Time travel stories are 100% my jam, so I’ve been excited for HERE AND NOW AND THEN pretty much since it got announced. I knew this one would be an emotional ride: a time travel story about a dad trying to do right by his family & loved ones, when he’s suddenly separated from his daughter by a gulf of more than a century.


I really liked the idea of focusing a time travel story on a parent/child relationship. So much of navigating family conflict & big life decisions is about wishing for do-overs, or wondering what we would have done if we knew how something would turn out. But what if you could clearly see the consequences of your decisions, but still got an opportunity to try to change things for your family? An amazing premise.


HERE AND NOW AND THEN by Mike Chen

Our main character, Kin, is a time-hopping, badass secret agent from 2142, whose missions send him into past eras to deal with rogue time-travellers. His job is basically to keep anyone from messing with past events. But while running a mission back in 1996, Kin’s intended target attacks him and destroys his beacon, preventing Kin from ever being able to return to his own time.


Determined to carry on with his life, Kin accepts the fact that he’s stranded and begins to build a new identity for himself as a regular dude in the late 90s. He gets a job, falls in love, and even fathers a child, breaking all the temporal non-interference regulations set by his old employers, the Temporal Corruption Bureau.

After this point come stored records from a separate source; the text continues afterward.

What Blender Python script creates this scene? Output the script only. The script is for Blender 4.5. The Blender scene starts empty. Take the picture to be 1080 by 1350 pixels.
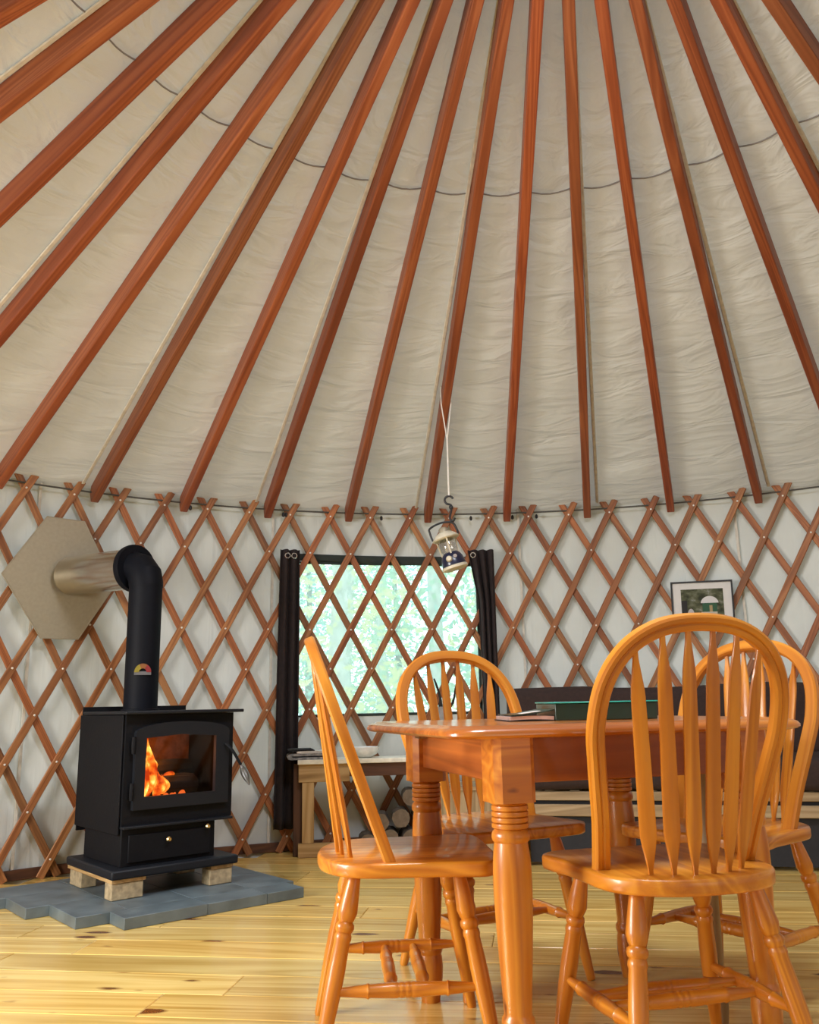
import bpy, bmesh, math, random
from mathutils import Vector, Matrix, noise
random.seed(7)
PI = math.pi
sin, cos = math.sin, math.cos
S = bpy.context.scene
COL = S.collection

# ------------------------------------------------------------------ camera, sky, lamps, exposure
PITCH, ROLL, FPX = 0.2183, 0.0199, 1140.0
EYE = Vector((0, 0, 0.80))
cd = bpy.data.cameras.new('camera')
cd.sensor_fit = 'HORIZONTAL'; cd.sensor_width = 36.0; cd.lens = FPX / 1080 * 36.0
cd.clip_start = 0.05; cd.clip_end = 200
cam = bpy.data.objects.new('camera', cd); COL.objects.link(cam)
X0 = Vector((1, 0, 0)); F0 = Vector((0, cos(PITCH), sin(PITCH))); V0 = Vector((0, -sin(PITCH), cos(PITCH)))
RX = cos(ROLL) * X0 - sin(ROLL) * V0
UP = sin(ROLL) * X0 + cos(ROLL) * V0
m = Matrix((RX, UP, -F0)).transposed().to_4x4(); m.translation = EYE
cam.matrix_world = m
S.camera = cam

W = bpy.data.worlds.new('sky'); S.world = W; W.use_nodes = True
SKY = 3.4
wb = W.node_tree.nodes['Background']; wb.inputs[0].default_value = (0.86, 0.95, 1.0, 1); wb.inputs[1].default_value = SKY
S.view_settings.view_transform = 'Standard'; S.view_settings.look = 'None'
S.view_settings.gamma = 1.0; S.view_settings.exposure = -0.13
try: S.view_settings.use_curve_mapping = False
except Exception: pass
S.cycles.max_bounces = 10; S.cycles.diffuse_bounces = 5; S.cycles.glossy_bounces = 4
S.cycles.transmission_bounces = 8; S.cycles.transparent_max_bounces = 16
S.cycles.caustics_reflective = False; S.cycles.caustics_refractive = False
S.cycles.sample_clamp_indirect = 8.0
S.cycles.use_denoising = True

CX, CY, R = 0.4475, 1.8135, 3.547            # the round tent: centre and radius of its lattice
PH0, DPH = -0.7642, 0.0708                   # angle of lattice crossing 0, step between crossings
Z0, DZ = 1.937, 0.2313                       # height of the top row of pins, step between rows
ZT, SLOPE = 1.9095, 0.4493                   # rafter underside at the wall, roof slope
RING = 0.60
def ang(i): return PH0 + DPH * i
def cyl(i, r, z):
    a = ang(i); return Vector((CX + r * sin(a), CY + r * cos(a), z))
def added_daylight_lamp(name, i, z, w, h, power, col, aim=None, spread=180):
    l = bpy.data.lights.new(name, 'AREA'); l.shape = 'RECTANGLE'; l.size = w; l.size_y = h
    l.energy = power; l.color = col
    o = bpy.data.objects.new(name, l); COL.objects.link(o)
    p = cyl(i, R - 0.08, z); o.location = p
    d = Vector(aim or (CX, CY, z - 0.25)) - p; l.spread = math.radians(spread)
    o.rotation_euler = d.to_track_quat('-Z', 'Y').to_euler()
    return o
# added lamps for assumed daylight; the left and rear walls have no window openings
added_daylight_lamp('assumed_daylight_left', -12.5, 1.05, 1.4, 1.5, 145, (1.0, 0.975, 0.93), (-0.7, 2.5, 0.1), 140)  # assumed window, not built; beam narrowed and aimed at the floor
added_daylight_lamp('assumed_daylight_rear', 46, 1.2, 1.3, 1.1, 6, (1.0, 0.97, 0.92))  # assumed window behind the camera, not built; lamp only
l = bpy.data.lights.new('added_daylight_roof', 'AREA'); l.shape = 'DISK'; l.size = 1.0; l.energy = 92; l.color = (0.88, 0.93, 1.0)  # lamp added under the roof dome to strengthen its daylight
o = bpy.data.objects.new('added_daylight_roof', l); COL.objects.link(o); o.location = (CX, CY, 3.30)

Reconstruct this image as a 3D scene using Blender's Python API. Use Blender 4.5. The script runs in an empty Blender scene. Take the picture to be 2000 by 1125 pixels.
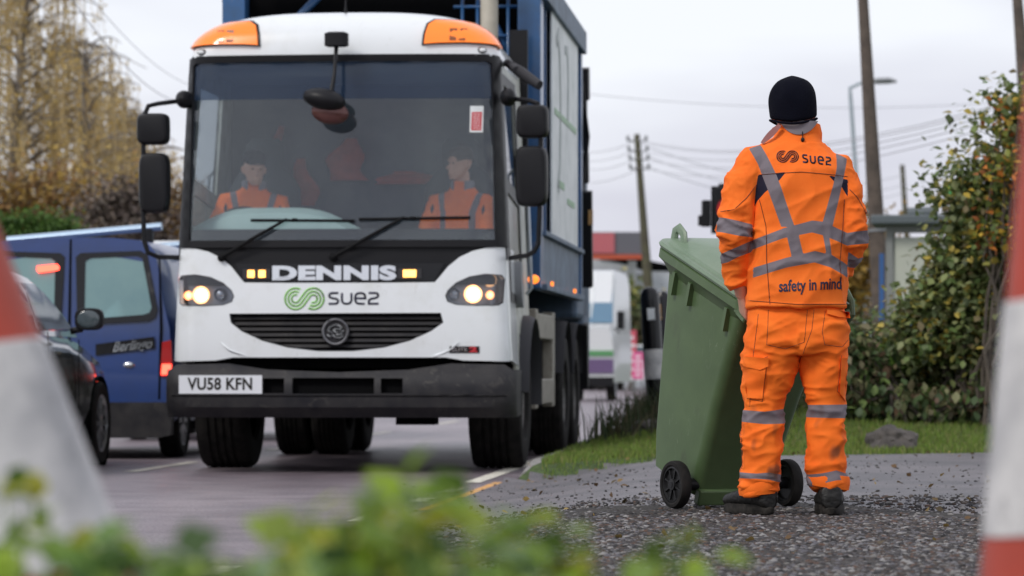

As a side effect of ‘existing in two time periods’, Kin gradually loses his memories of his original life in the future. His sense of his own history disintegrates, and his most personal memories of his family and friends in 2142 fade away. Kin’s fully committed to his new life, just doing his best at it. He’s devoted to his wife, and is a doting dad to their teenage daughter Miranda, even if he and Miranda don’t always see eye-to-eye. The one-time secret agent is now a network security administrator for an online game, and the biggest risk he takes is trying out a new recipe for dinner.


But when the Temporal Corruption Bureau finally catches up with Kin – 18 years after he got stranded – they whisk him back to 2142 without a proper chance to explain or say goodbye to his family. Ripped away from his wife and daughter and everything he holds dear, Kin is suddenly back in his own time, confronted with relationships and friendships from his old life that he can hardly remember.


Distraught Kin is desperate to find out what happened to his daughter in the past, and he can’t help attempting to change things. But one wrong decision could lead to Miranda becoming the TCB’s next target, deleting her from history forever.


This book does a brilliant job of tackling the after-effects of Kin being abruptly torn away from his loved ones & the life he lived in the past. With time travel stories, these sorts of details sometimes get brushed aside in favour of huge action sequences or the Big Historical Consequences of Changing Things. But the smaller human stories of love, loss and family bonds can make for the most affecting & memorable plotlines.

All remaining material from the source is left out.